*Work instructions*:
Each line should be copied exactly.

[Data records]
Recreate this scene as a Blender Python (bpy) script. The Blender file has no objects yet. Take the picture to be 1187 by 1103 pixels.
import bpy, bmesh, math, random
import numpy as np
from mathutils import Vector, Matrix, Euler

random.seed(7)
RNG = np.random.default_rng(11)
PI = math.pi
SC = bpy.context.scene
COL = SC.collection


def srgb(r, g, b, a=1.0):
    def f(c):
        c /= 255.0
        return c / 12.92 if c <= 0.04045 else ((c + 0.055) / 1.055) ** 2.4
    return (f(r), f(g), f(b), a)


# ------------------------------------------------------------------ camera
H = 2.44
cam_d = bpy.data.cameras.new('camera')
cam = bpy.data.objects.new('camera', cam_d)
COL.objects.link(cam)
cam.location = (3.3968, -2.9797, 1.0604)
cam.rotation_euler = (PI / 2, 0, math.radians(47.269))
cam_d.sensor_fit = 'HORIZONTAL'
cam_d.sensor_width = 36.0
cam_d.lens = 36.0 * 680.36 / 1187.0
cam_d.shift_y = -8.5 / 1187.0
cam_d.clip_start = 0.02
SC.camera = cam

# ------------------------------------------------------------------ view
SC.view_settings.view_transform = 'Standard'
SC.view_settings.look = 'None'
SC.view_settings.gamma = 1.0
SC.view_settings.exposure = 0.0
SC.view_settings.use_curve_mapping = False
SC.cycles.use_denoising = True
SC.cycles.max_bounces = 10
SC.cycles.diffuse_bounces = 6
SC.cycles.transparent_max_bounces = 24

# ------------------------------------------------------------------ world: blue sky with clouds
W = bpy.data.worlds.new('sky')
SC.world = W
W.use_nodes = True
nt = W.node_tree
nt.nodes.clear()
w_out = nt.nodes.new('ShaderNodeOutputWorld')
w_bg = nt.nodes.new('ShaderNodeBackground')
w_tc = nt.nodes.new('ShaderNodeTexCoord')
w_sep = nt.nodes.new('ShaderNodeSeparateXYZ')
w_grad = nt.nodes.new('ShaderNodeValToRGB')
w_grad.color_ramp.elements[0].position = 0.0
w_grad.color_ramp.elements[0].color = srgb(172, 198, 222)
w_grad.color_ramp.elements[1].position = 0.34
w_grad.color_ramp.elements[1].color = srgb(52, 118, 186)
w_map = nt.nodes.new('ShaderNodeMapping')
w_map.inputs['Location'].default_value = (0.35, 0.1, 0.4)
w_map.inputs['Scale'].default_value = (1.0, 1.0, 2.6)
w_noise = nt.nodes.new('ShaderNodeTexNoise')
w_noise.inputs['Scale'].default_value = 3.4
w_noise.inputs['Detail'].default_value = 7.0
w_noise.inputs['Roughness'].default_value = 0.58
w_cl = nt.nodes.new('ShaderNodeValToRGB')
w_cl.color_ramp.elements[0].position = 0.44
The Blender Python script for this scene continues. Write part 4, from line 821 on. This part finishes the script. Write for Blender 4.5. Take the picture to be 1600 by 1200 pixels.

*Answer to the problem*:
Recreate this scene as a Blender Python (bpy) script. The Blender file has no objects yet. Take the picture to be 1187 by 1103 pixels.
import bpy, bmesh, math, random
import numpy as np
from mathutils import Vector, Matrix, Euler

random.seed(7)
RNG = np.random.default_rng(11)
PI = math.pi
SC = bpy.context.scene
COL = SC.collection


def srgb(r, g, b, a=1.0):
    def f(c):
        c /= 255.0
        return c / 12.92 if c <= 0.04045 else ((c + 0.055) / 1.055) ** 2.4
    return (f(r), f(g), f(b), a)


# ------------------------------------------------------------------ camera
H = 2.44
cam_d = bpy.data.cameras.new('camera')
cam = bpy.data.objects.new('camera', cam_d)
COL.objects.link(cam)
cam.location = (3.3968, -2.9797, 1.0604)
cam.rotation_euler = (PI / 2, 0, math.radians(47.269))
cam_d.sensor_fit = 'HORIZONTAL'
cam_d.sensor_width = 36.0
cam_d.lens = 36.0 * 680.36 / 1187.0
cam_d.shift_y = -8.5 / 1187.0
cam_d.clip_start = 0.02
SC.camera = cam

# ------------------------------------------------------------------ view
SC.view_settings.view_transform = 'Standard'
SC.view_settings.look = 'None'
SC.view_settings.gamma = 1.0
SC.view_settings.exposure = 0.0
SC.view_settings.use_curve_mapping = False
SC.cycles.use_denoising = True
SC.cycles.max_bounces = 10
SC.cycles.diffuse_bounces = 6
SC.cycles.transparent_max_bounces = 24

# ------------------------------------------------------------------ world: blue sky with clouds
W = bpy.data.worlds.new('sky')
SC.world = W
W.use_nodes = True
nt = W.node_tree
nt.nodes.clear()
w_out = nt.nodes.new('ShaderNodeOutputWorld')
w_bg = nt.nodes.new('ShaderNodeBackground')
w_tc = nt.nodes.new('ShaderNodeTexCoord')
w_sep = nt.nodes.new('ShaderNodeSeparateXYZ')
w_grad = nt.nodes.new('ShaderNodeValToRGB')
w_grad.color_ramp.elements[0].position = 0.0
w_grad.color_ramp.elements[0].color = srgb(172, 198, 222)
w_grad.color_ramp.elements[1].position = 0.34
w_grad.color_ramp.elements[1].color = srgb(52, 118, 186)
w_map = nt.nodes.new('ShaderNodeMapping')
w_map.inputs['Location'].default_value = (0.35, 0.1, 0.4)
w_map.inputs['Scale'].default_value = (1.0, 1.0, 2.6)
w_noise = nt.nodes.new('ShaderNodeTexNoise')
w_noise.inputs['Scale'].default_value = 3.4
w_noise.inputs['Detail'].default_value = 7.0
w_noise.inputs['Roughness'].default_value = 0.58
w_cl = nt.nodes.new('ShaderNodeValToRGB')
w_cl.color_ramp.elements[0].position = 0.44
The Blender Python script for this scene continues. Write part 4, from line 821 on. This part finishes the script. Write for Blender 4.5. Take the picture to be 1600 by 1200 pixels.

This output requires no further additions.